╭──

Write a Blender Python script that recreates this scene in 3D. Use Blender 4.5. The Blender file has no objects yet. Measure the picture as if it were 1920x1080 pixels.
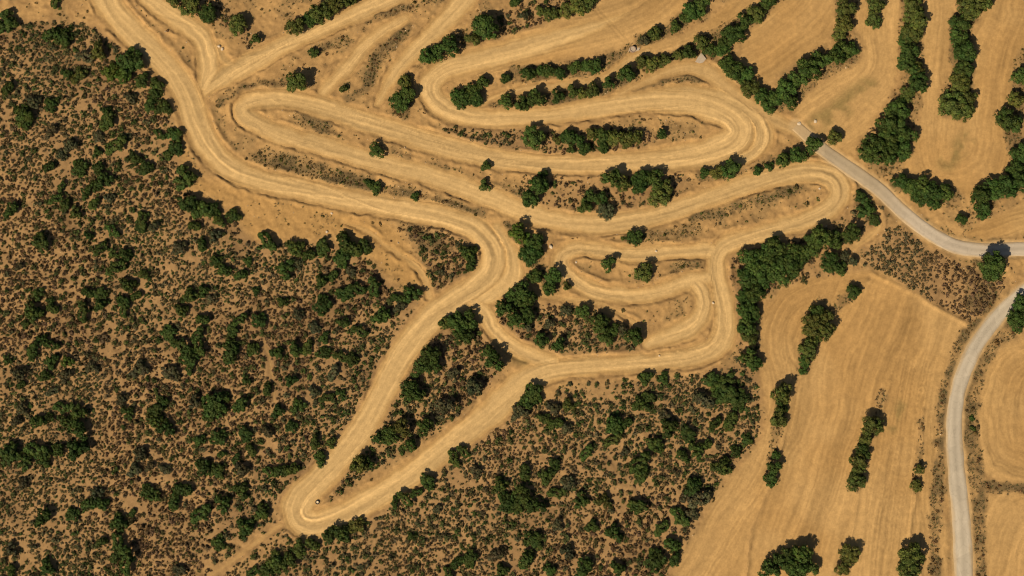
import bpy, math, random
import numpy as np

R = math.radians
scene = bpy.context.scene
col = scene.collection
rng = np.random.default_rng(7)
random.seed(7)

# ------------------------------------------------------------------ camera, sky, sun, exposure
HFOV, TILT, MPP = R(45.0), R(6.0), 0.1           # metres per photograph pixel at the centre
FPX = 960.0 / math.tan(HFOV / 2)
CAM_D = MPP * FPX
CAM = (0.0, -CAM_D * math.sin(TILT), CAM_D * math.cos(TILT))
cam = bpy.data.cameras.new('camera')
cam.sensor_width = 36.0
cam.lens = 18.0 / math.tan(HFOV / 2)
cam.clip_start, cam.clip_end = 1.0, 6000.0
cam_o = bpy.data.objects.new('camera', cam)
cam_o.location = CAM
cam_o.rotation_euler = (TILT, 0, 0)
col.objects.link(cam_o)
scene.camera = cam_o

SUN_EL, SUN_AZ = R(44.0), R(222.0)               # from the lower left of the picture
world = bpy.data.worlds.new('World')
scene.world = world
world.use_nodes = True
wn = world.node_tree.nodes
sky = wn.new('ShaderNodeTexSky')
sky.sky_type = 'NISHITA'
sky.sun_disc = False
sky.sun_elevation = SUN_EL
sky.sun_rotation = SUN_AZ
wn['Background'].inputs['Strength'].default_value = 0.05
world.node_tree.links.new(sky.outputs[0], wn['Background'].inputs['Color'])
sun = bpy.data.lights.new('sun', 'SUN')
sun.energy = 5.0
sun.angle = R(0.5)
sun.color = (1.0, 0.90, 0.74)
sun_o = bpy.data.objects.new('sun', sun)
# light travels along -Z of the lamp; sun sits at azimuth SUN_AZ (clockwise from +Y)
sun_o.rotation_euler = (math.pi / 2 - SUN_EL, 0, -SUN_AZ + math.pi)
sun_o.location = (-60, -60, 120)
col.objects.link(sun_o)
vs = scene.view_settings
vs.view_transform, vs.look, vs.exposure, vs.gamma = 'Standard', 'None', 0.08, 1.0
scene.cycles.filter_width = 1.15


# ------------------------------------------------------------------ helpers
def at(x, y, z=0.0):
    """photograph pixel (1920 x 1080) -> point of the place at height z"""
    dx, dy = (x - 960.0) / FPX, (540.0 - y) / FPX
    wy, wz = dy * math.cos(TILT) + math.sin(TILT), dy * math.sin(TILT) - math.cos(TILT)
    t = (CAM[2] - z) / -wz
    return (CAM[0] + dx * t, CAM[1] + wy * t)


TAB = [np.random.default_rng(100 + i).random((256, 256)) for i in range(12)]


def vnoise(x, y, s=0):
    xi, yi = np.floor(x), np.floor(y)
    fx, fy = x - xi, y - yi
    xi = xi.astype(np.int64) & 255
    yi = yi.astype(np.int64) & 255
    fx = fx * fx * (3 - 2 * fx)
    fy = fy * fy * (3 - 2 * fy)
    t = TAB[s % 12]
    x1, y1 = (xi + 1) & 255, (yi + 1) & 255
    return (t[yi, xi] * (1 - fx) + t[yi, x1] * fx) * (1 - fy) + (t[y1, xi] * (1 - fx) + t[y1, x1] * fx) * fy


def fbm(x, y, octv=4, s=0):
    a, tot, w = 0.5, 0, 0
    for i in range(octv):
        tot = tot + a * vnoise(x * 2 ** i + 17.3 * i, y * 2 ** i + 5.7 * i, s + i)
        w += a
        a *= 0.5
    return tot / w


def sstep(a, b, x):
    t = np.clip((x - a) / (b - a), 0, 1)
    return t * t * (3 - 2 * t)


def spline(pts, step=0.7):
    """pixel control points (x, y, half-width px) -> dense world polyline (n, 3)"""
    P = np.array([(*at(p[0], p[1]), p[2] * MPP) for p in pts])
    P = np.vstack([2 * P[0] - P[1], P, 2 * P[-1] - P[-2]])
    out = []
    for i in range(1, len(P) - 2):
        a, b, c, d = P[i - 1], P[i], P[i + 1], P[i + 2]
        n = max(2, int(np.linalg.norm((c - b)[:2]) / step))
        t = np.linspace(0, 1, n, endpoint=False)[:, None]
        out.append(0.5 * (2 * b + (c - a) * t + (2 * a - 5 * b + 4 * c - d) * t ** 2 + (3 * b - a - 3 * c + d) * t ** 3))
    out.append(P[-2][None, :])
    return np.vstack(out)


def tagit(o, label=None, cat=None, group=None, kind=None):
    for k, v in (('label', label), ('category', cat), ('group', group), ('kind', kind)):
        if v:
            o[k] = v
    return o


def mesh_np(name, V, F, smooth=True):
    """V (n,3), F (m,3 or 4)"""
    me = bpy.data.meshes.new(name)
    k = F.shape[1]
    me.vertices.add(len(V))
    me.vertices.foreach_set('co', np.ascontiguousarray(V, dtype=np.float32).ravel())
    me.loops.add(F.size)
    me.loops.foreach_set('vertex_index', np.ascontiguousarray(F, dtype=np.int32).ravel())
    me.polygons.add(len(F))
    me.polygons.foreach_set('loop_start', np.arange(0, F.size, k, dtype=np.int32))
    me.polygons.foreach_set('use_smooth', np.full(len(F), smooth))
    me.update(calc_edges=True)
    return me


def add_col(me, name, C):
    a = me.attributes.new(name, 'FLOAT_COLOR', 'POINT')
    a.data.foreach_set('color', np.ascontiguousarray(np.hstack([C, np.ones((len(C), 1))]), dtype=np.float32).ravel())


def link(name, me, mat=None, parent=None):
    o = bpy.data.objects.new(name, me)
    col.objects.link(o)
    if mat and me and not me.materials:
        me.materials.append(mat)
    if parent:
        o.parent = parent
    return o


# ------------------------------------------------------------------ materials
def new_mat(name):
    m = bpy.data.materials.new(name)
    m.use_nodes = True
    return m, m.node_tree.nodes, m.node_tree.links, m.node_tree.nodes['Principled BSDF']


def nd(ns, t, **kw):
    n = ns.new('ShaderNode' + t)
    for k, v in kw.items():
        if isinstance(k, str) and hasattr(n, k):
            setattr(n, k, v)
    return n


def noise_factor(ns, ls, vec, scale, lo, hi, detail=6, rough=0.6):
    n = nd(ns, 'TexNoise')
    n.inputs['Scale'].default_value = scale
    n.inputs['Detail'].default_value = detail
    n.inputs['Roughness'].default_value = rough
    ls.new(vec, n.inputs['Vector'])
    mr = nd(ns, 'MapRange')
    mr.inputs['From Min'].default_value = 0.3
    mr.inputs['From Max'].default_value = 0.7
    mr.inputs['To Min'].default_value = lo
    mr.inputs['To Max'].default_value = hi
    ls.new(n.outputs['Fac'], mr.inputs['Value'])
    return mr.outputs['Result'], n.outputs['Fac']


def mul(ns, ls, cs, fs):
    v = nd(ns, 'VectorMath', operation='MULTIPLY')
    ls.new(cs, v.inputs[0])
    ls.new(fs, v.inputs[1])
    return v.outputs[0]


def soil_material():
    m, ns, ls, b = new_mat('soil')
    at_ = nd(ns, 'Attribute', attribute_name='albedo')
    geo = nd(ns, 'NewGeometry')
    f1, n1 = noise_factor(ns, ls, geo.outputs['Position'], 0.9, 0.86, 1.12, 6)
    f2, n2 = noise_factor(ns, ls, geo.outputs['Position'], 4.5, 0.84, 1.15, 5, 0.75)
    c = mul(ns, ls, mul(ns, ls, at_.outputs['Color'], f1), f2)
    ls.new(c, b.inputs['Base Color'])
    b.inputs['Roughness'].default_value = 0.95
    b.inputs['Specular IOR Level'].default_value = 0.08
    bp = nd(ns, 'Bump')
    bp.inputs['Strength'].default_value = 0.5
    bp.inputs['Distance'].default_value = 0.05
    ls.new(n2, bp.inputs['Height'])
    ls.new(bp.outputs[0], b.inputs['Normal'])
    return m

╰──

#### [WORK TO BE COMPLETED]
Quote, exactly and only, the lines from the first line of the data above through the line containing "scene.camera = cam_o". The pictures do not belong in it.

#### [ANSWER TO THE PROBLEM]
Write a Blender Python script that recreates this scene in 3D. Use Blender 4.5. The Blender file has no objects yet. Measure the picture as if it were 1920x1080 pixels.
import bpy, math, random
import numpy as np

R = math.radians
scene = bpy.context.scene
col = scene.collection
rng = np.random.default_rng(7)
random.seed(7)

# ------------------------------------------------------------------ camera, sky, sun, exposure
HFOV, TILT, MPP = R(45.0), R(6.0), 0.1           # metres per photograph pixel at the centre
FPX = 960.0 / math.tan(HFOV / 2)
CAM_D = MPP * FPX
CAM = (0.0, -CAM_D * math.sin(TILT), CAM_D * math.cos(TILT))
cam = bpy.data.cameras.new('camera')
cam.sensor_width = 36.0
cam.lens = 18.0 / math.tan(HFOV / 2)
cam.clip_start, cam.clip_end = 1.0, 6000.0
cam_o = bpy.data.objects.new('camera', cam)
cam_o.location = CAM
cam_o.rotation_euler = (TILT, 0, 0)
col.objects.link(cam_o)
scene.camera = cam_o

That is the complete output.